→ EXERCISE DESCRIPTION
In the records below, pick out all lines containing the word "from".

** START GIVEN INFORMATION **

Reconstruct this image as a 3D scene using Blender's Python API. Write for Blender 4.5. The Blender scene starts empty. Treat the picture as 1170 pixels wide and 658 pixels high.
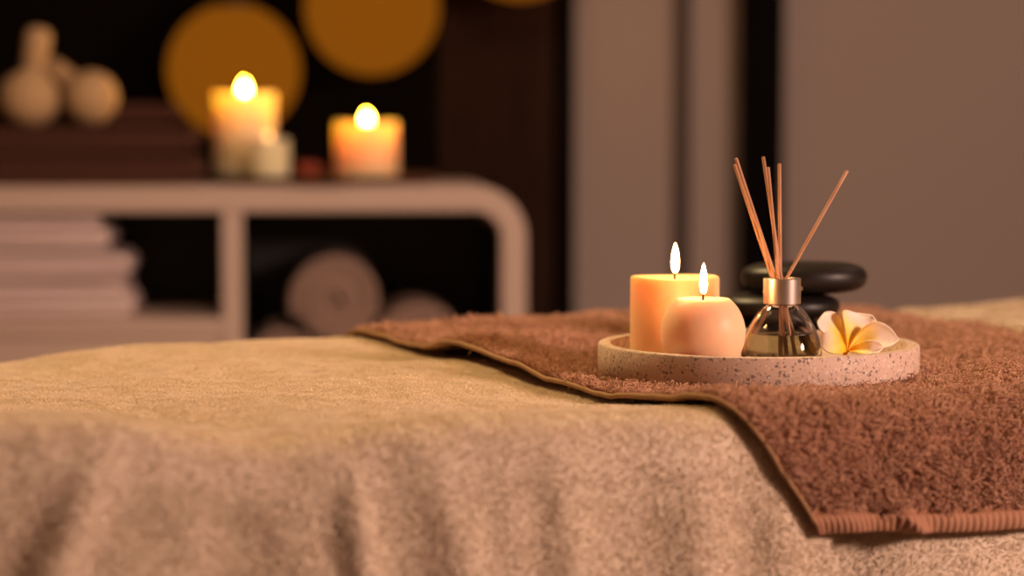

** END GIVEN INFORMATION **
** START GIVEN INFORMATION **

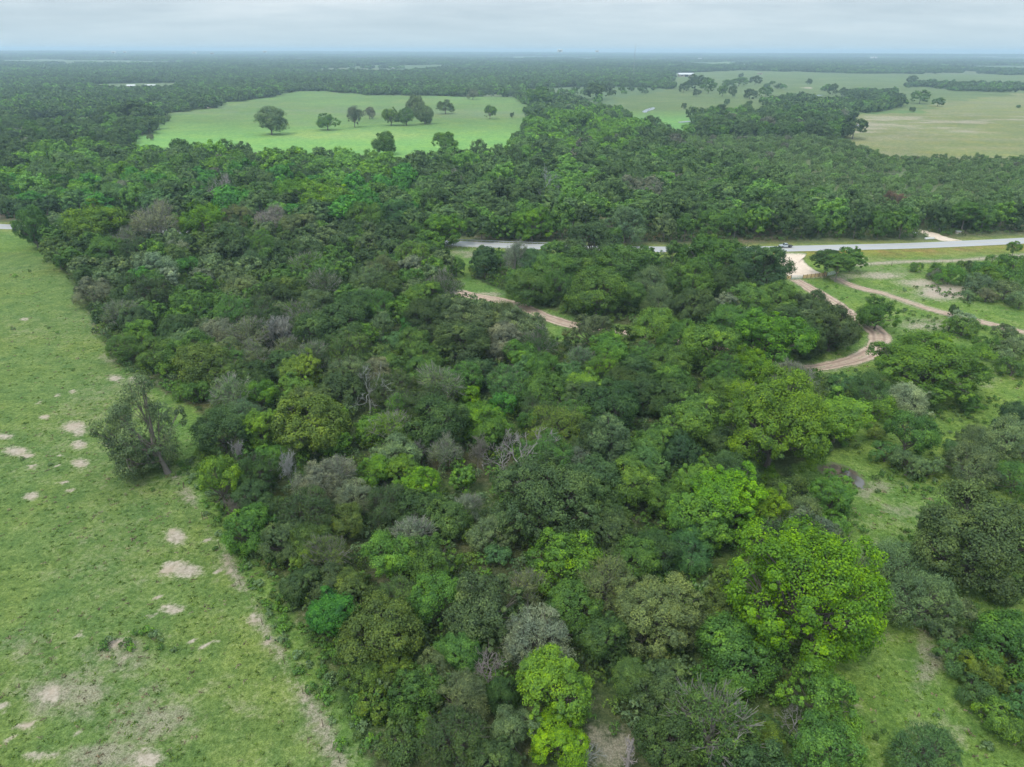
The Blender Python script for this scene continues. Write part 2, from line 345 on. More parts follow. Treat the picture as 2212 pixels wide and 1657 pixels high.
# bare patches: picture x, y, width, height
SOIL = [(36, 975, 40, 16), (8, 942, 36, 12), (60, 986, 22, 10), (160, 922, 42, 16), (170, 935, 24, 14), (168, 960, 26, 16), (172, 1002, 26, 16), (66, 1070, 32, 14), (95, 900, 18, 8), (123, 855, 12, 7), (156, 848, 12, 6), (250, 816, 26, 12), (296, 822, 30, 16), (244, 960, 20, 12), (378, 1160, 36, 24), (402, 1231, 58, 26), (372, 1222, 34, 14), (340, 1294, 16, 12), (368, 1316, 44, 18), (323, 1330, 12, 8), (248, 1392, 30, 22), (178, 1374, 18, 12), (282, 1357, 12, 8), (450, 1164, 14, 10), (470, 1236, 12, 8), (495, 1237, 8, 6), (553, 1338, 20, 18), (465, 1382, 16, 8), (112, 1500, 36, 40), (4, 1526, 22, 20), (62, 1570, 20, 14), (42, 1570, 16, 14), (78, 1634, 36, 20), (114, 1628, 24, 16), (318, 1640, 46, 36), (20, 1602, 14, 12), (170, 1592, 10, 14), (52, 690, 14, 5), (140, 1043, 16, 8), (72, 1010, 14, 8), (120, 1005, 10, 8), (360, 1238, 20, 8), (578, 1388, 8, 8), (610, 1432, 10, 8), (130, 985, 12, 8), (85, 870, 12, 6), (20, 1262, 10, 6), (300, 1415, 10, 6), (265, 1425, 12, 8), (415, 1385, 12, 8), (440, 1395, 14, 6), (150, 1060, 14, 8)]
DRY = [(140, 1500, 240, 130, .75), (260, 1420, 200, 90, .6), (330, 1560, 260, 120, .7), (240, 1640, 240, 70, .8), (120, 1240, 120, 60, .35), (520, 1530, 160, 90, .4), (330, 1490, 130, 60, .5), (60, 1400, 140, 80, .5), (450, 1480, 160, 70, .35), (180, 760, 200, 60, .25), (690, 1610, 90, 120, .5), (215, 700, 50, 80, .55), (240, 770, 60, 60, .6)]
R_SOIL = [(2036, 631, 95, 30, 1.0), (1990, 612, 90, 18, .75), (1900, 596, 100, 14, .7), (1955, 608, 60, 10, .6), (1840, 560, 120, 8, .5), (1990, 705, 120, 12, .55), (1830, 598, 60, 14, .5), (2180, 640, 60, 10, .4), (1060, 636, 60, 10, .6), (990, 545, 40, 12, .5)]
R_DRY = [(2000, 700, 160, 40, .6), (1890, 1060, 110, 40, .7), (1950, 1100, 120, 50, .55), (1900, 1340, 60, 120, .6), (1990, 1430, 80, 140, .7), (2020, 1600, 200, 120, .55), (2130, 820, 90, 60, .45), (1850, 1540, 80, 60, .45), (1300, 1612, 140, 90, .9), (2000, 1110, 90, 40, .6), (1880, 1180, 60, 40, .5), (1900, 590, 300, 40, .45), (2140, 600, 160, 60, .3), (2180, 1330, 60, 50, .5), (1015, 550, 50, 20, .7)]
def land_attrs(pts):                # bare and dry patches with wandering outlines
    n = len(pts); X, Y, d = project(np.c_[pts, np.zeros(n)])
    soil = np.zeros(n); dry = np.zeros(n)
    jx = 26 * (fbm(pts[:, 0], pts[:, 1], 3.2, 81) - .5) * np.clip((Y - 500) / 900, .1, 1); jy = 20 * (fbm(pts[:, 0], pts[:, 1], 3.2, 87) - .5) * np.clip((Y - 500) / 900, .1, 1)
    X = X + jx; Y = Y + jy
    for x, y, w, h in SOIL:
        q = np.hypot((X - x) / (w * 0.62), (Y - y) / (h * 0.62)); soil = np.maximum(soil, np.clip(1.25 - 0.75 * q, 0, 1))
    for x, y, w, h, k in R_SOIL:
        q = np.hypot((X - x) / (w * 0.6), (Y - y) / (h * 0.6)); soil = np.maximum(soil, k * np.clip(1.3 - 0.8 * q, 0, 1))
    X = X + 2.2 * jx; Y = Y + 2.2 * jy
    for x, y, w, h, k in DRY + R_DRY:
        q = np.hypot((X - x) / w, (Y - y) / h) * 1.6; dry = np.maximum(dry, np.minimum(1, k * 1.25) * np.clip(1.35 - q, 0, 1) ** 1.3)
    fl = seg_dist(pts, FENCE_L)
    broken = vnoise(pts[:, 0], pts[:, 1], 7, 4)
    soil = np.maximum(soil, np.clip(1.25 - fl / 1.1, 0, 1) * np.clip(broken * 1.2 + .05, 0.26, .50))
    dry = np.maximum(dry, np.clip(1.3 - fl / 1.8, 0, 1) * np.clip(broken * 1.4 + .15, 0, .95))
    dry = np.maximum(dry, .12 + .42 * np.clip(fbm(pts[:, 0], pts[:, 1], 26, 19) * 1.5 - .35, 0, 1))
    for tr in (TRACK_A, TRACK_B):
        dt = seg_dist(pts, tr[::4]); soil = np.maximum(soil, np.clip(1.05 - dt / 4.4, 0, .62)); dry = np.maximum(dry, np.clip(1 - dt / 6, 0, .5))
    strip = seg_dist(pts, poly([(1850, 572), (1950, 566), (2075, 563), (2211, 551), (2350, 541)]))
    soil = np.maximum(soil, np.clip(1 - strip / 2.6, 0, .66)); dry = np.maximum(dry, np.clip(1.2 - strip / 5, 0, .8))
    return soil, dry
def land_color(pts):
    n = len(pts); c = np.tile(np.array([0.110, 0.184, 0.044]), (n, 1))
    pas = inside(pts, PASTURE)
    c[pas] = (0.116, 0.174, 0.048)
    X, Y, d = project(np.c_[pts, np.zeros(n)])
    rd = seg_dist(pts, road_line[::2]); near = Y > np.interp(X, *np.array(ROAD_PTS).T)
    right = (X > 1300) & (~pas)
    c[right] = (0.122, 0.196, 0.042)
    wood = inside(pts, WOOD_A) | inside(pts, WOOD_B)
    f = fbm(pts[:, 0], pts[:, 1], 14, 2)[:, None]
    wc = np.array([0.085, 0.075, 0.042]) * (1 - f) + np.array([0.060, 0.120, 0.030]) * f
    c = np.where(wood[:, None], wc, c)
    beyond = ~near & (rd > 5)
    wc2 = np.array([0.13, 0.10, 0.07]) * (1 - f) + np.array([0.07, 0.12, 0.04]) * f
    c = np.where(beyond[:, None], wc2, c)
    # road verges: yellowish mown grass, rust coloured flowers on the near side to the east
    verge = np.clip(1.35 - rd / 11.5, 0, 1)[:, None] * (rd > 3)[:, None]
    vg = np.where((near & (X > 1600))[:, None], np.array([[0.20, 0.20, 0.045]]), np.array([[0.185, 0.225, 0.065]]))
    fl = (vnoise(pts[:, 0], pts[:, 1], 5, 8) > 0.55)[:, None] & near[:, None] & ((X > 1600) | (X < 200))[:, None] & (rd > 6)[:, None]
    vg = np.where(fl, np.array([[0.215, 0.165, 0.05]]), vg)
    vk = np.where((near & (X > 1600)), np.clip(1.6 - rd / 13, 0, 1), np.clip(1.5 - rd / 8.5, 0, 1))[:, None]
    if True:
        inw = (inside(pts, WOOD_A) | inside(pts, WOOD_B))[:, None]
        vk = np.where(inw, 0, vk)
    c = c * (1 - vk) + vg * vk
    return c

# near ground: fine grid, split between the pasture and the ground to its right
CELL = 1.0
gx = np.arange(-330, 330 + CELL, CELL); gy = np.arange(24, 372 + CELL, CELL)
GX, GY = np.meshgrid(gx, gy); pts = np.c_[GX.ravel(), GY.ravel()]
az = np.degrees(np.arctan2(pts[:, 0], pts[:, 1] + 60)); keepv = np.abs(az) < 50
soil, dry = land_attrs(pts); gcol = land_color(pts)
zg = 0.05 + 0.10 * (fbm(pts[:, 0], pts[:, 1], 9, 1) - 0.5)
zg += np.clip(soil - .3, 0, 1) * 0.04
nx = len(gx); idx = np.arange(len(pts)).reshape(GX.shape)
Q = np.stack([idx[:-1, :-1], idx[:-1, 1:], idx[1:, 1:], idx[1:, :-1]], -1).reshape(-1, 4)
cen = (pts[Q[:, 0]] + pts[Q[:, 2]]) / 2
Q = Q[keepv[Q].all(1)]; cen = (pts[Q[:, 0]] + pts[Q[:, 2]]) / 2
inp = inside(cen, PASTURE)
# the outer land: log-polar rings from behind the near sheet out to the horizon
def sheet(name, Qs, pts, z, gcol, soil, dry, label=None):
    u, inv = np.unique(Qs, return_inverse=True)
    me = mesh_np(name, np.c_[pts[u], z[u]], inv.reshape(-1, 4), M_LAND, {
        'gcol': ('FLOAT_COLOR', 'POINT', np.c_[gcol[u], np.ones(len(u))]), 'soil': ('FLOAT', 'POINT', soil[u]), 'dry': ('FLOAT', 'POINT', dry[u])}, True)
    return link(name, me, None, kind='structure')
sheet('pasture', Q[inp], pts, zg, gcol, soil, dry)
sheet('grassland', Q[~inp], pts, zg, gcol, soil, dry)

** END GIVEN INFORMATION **

→ COMPLETE RESPONSE
The Blender Python script for this scene continues. Write part 2, from line 345 on. More parts follow. Treat the picture as 2212 pixels wide and 1657 pixels high.
# the outer land: log-polar rings from behind the near sheet out to the horizon